Kandydaci na prezydenta USA za całe zło związane z kryzysem finansowym obwiniają chciwość na Wall Street. Wielu polityków, nie tylko za Oceanem, przyjmuje podobny punkt widzenia, zrzucając winę na bankierów i finansistów. Wall Street jest wdzięcznym chłopcem do bicia, gdyż ludzie mniej zamożni zwykle nie darzą wielką sympatią niewielkiej garstki bogaczy, elity finansowej, do której decydenci z Wall Street z pewnością się zaliczają.
Jak to jednak zwykle bywa, chciwość na Wall Street wcale nie jest przyczyną kryzysu finansowego, a bankierzy nie odpowiadają za problemy gospodarki oraz obywateli (tzw. Main Street w nomenklaturze amerykańskiej). Problemy Ameryki wzięły się z usilnego promowania polityki „mieszkanie dla każdego” przez administrację Busha oraz Kongres. Politycy zachęcali obywateli do zadłużania się i nabywania domów, więc obywatele zadłużali się i kupowali.
Na polityce chciały też skorzystać banki i pożyczkodawcy, którzy redukowali swoje wymagania i udzielali kredytów komu popadnie.

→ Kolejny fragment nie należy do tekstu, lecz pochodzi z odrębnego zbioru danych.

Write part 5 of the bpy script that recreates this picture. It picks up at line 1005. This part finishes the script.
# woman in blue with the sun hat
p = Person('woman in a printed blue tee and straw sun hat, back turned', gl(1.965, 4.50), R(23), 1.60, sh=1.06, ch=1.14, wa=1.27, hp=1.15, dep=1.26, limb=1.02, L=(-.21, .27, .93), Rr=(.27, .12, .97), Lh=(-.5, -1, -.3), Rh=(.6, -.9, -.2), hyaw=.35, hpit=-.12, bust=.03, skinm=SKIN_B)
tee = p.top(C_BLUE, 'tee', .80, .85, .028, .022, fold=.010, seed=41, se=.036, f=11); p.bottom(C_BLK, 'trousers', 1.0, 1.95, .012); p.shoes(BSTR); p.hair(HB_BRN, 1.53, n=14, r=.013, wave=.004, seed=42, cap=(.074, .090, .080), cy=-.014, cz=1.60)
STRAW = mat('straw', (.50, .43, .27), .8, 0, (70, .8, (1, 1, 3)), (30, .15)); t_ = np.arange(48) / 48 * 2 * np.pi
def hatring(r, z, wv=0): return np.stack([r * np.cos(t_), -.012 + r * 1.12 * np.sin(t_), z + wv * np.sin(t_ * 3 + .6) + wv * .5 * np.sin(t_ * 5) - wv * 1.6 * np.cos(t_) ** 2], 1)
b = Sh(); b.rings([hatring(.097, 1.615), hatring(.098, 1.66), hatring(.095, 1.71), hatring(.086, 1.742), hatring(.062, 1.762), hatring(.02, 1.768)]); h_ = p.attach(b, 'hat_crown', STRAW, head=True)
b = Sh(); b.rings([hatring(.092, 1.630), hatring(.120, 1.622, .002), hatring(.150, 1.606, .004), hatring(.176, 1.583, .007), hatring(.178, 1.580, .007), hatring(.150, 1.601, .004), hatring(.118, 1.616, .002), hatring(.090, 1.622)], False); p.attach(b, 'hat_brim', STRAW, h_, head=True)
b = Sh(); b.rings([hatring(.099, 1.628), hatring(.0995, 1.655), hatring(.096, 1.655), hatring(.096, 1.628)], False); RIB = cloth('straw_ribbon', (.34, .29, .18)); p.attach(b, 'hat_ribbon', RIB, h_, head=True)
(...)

Nagle okazało się, że praktycznie bez formalności każdy mógł dostać kredyt na zakup domu. Hipoteczne giganty Freddie Mac i Fannie Mae posługiwały się tanimi pieniędzmi gwarantowanymi przez państwo, a Bank Rezerwy Federalnej utrzymywał arcyniskie stopy procentowe, utrzymując tym samym niskie koszty kredytu.
Łatwo jest więc wskazać, nawet z nazwiska, osoby odpowiedzialne za obecny kryzys. George W. Bush i Alan Greenspan znaleźliby się na szczycie tej listy, ale tuż za nimi stałyby setki urzędników administracji oraz wielu kongresmanów. Wyłuszczyłbym tu zwłaszcza odpowiedzialność Kongresu, którego zadaniem jest uchwalanie prawa. Jeśli mówimy o chciwości, kolesiostwie i korupcji na Wall Street, trzeba zauważyć, że bankierzy i finansiści poruszali się w ramach prawnych stworzonych przez ustawodawcę, tj. przez Kongres.

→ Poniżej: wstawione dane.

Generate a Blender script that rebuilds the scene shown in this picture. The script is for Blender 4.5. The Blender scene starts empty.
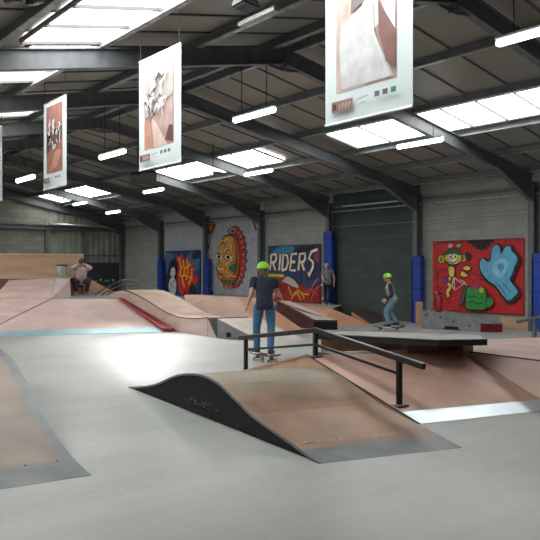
import bpy, math, random
from mathutils import Vector, Matrix
random.seed(7)
sc = bpy.context.scene
COL = sc.collection
FPX, TH, EYE = 715.0, 0.6753, 1.5
S_, C_ = math.sin(TH), math.cos(TH)

# ---------------------------------------------------------------- geometry of the place
def RD(r, d, z=0.0):                 # right / ahead of where the photographer stands, height z
    return Vector((d*S_ + r*C_, d*C_ - r*S_, z))
def F(px, py, z=0.0):                # the point of height z on that line of sight
    d = FPX*(EYE - z)/(py - 270.0)
    return RD((px-270.0)/FPX*d, d, z)
def Dp(px, py, d):
    return RD((px-270.0)/FPX*d, d, EYE - (py-270.0)/FPX*d)
def WL(px, py, X=16.12):             # on the long wall
    q = (px-270.0)/FPX
    dx = S_ + q*C_; k = X/dx
    return Vector((X, k*(C_ - q*S_), EYE + k*(270.0-py)/FPX))
def VP(px, py, A, B):                # on the upright plane through A and B: (distance from A, height)
    q = (px-270.0)/FPX
    dx, dy = S_+q*C_, C_-q*S_
    u = (B-A).xy.normalized()
    det = dx*(-u.y) + u.x*dy
    k = (A.x*(-u.y) + u.x*A.y)/det
    s = (dx*A.y - dy*A.x)/det*(-1) if False else ((k*dx-A.x)*u.x + (k*dy-A.y)*u.y)
    return s, EYE + k*(270.0-py)/FPX
UU = RD(-.518, .856).normalized(); VV = RD(.936, .352).normalized()

# ---------------------------------------------------------------- materials
def srgb(c):
    return tuple(((v/255.0)/12.92 if v/255.0 <= .04045 else ((v/255.0+.055)/1.055)**2.4) for v in c)
MATS = {}
def mat(name, c, c2=None, rough=.6, metal=0.0, scale=4.0, bump=0.0, stretch=(1,1,1), emit=0.0, detail=6, spec=.5, lo=.35, hi=.65):
    if name in MATS: return MATS[name]
    m = bpy.data.materials.new(name); m.use_nodes = True
    nt = m.node_tree; n = nt.nodes; b = n['Principled BSDF']
    b.inputs['Roughness'].default_value = rough; b.inputs['Metallic'].default_value = metal
    b.inputs['Specular IOR Level'].default_value = spec
    c = srgb(c) + (1,); c2 = (srgb(c2) + (1,)) if c2 else tuple(v*.82 for v in c[:3]) + (1,)
    tc = n.new('ShaderNodeTexCoord'); mp = n.new('ShaderNodeMapping'); nz = n.new('ShaderNodeTexNoise'); cr = n.new('ShaderNodeValToRGB')
    mp.inputs['Scale'].default_value = stretch
    nz.inputs['Scale'].default_value = scale; nz.inputs['Detail'].default_value = detail
    cr.color_ramp.elements[0].position = lo; cr.color_ramp.elements[1].position = hi
    cr.color_ramp.elements[0].color = c2; cr.color_ramp.elements[1].color = c
    nt.links.new(tc.outputs['Object'], mp.inputs[0]); nt.links.new(mp.outputs[0], nz.inputs['Vector'])
    nt.links.new(nz.outputs['Fac'], cr.inputs[0]); nt.links.new(cr.outputs[0], b.inputs['Base Color'])
    if bump:
        bp = n.new('ShaderNodeBump'); bp.inputs['Strength'].default_value = bump; bp.inputs['Distance'].default_value = .02
        nt.links.new(nz.outputs['Fac'], bp.inputs['Height']); nt.links.new(bp.outputs[0], b.inputs['Normal'])
    if emit:
        b.inputs['Emission Color'].default_value = c; b.inputs['Emission Strength'].default_value = emit
    MATS[name] = m; return m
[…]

Skoro więc krytykowany jest brak regulacji, nieszczelność przepisów czy luki prawne, należy winić za to Kongres. Ludzie działają zawsze w jakichś ramach prawnych. Jeśli prawo jest złe, odpowiedzialność za skutki złego działania prawa ponosi prawodawca.
Nie bez winy są także konsumenci, którzy bez umiaru wydawali pieniądze na nowe samochody, telewizory i inne dobra. Oczywiście, byli do tego usilnie namawiani przez wszelkiej maści polityków zachęcających do konsumpcji. Amerykanie, a także np. Brytyjczycy, zadłużali się na potęgę. Teraz trzeba zacisnąć pasa, a to zawsze jest trudne. Ucierpią na tym przedsiębiorcy, gdyż poziom sprzedaży spadnie – ludzie stracą pracę. Wielu za bardzo uwierzyło politykom i poddało się szałowi zakupów. Zdrowy rozsądek wyszedł z mody.
Obecny kryzys zatacza coraz szersze kręgi, a odpowiedzią polityków jest interwencjonizm, nacjonalizacja i socjalizm. O pomysłach Nicolasa Sarkozy’ego nie chce mi się nawet pisać, gdyż proponuje on czystej wody socjalizm. Mam coraz większe obawy, czy politycy nie wprowadzą nas w ramiona prawdziwego wielkiego kryzysu. Przyczyną załamania gospodarczego z przełomu lat 20. i 30. ubiegłego wieku były fatalne posunięcia polityków, którzy odwołali się do protekcjonizmu.
Gwoździem do trumny światowej gospodarki była ustawa Smoota-Hawleya, która drastycznie podniosła cła na 20 tysięcy importowanych dóbr. W odpowiedzi inne kraje odwetowo podnosiły własne cła, co doprowadziło do dramatycznego ograniczenia wymiany handlowej. Dziesiątki milionów osób straciło pracę, a Zachodnia gospodarka legła w gruzach. Grunt pod totalitarne reżimy został położony, co w krótkim okresie czasu doprowadziło do wybuchu najkrwawszej wojny w historii świata.
Teraz wojna nam nie grozi, ale kryzysogenne działania polityków coraz bardziej szkodzą gospodarce i zwykłym obywatelom. Uzdrawianie gospodarki metodami, które mogą jej zaszkodzić zaczyna być groźne. Politykom trudno zrozumieć zasadę, że tylko nie robiąc niczego nie popełnia się błędów. Łatwiej znaleźć niepopularnego chłopca do bicia i przykrywać własną nieudolność wariackimi działaniami.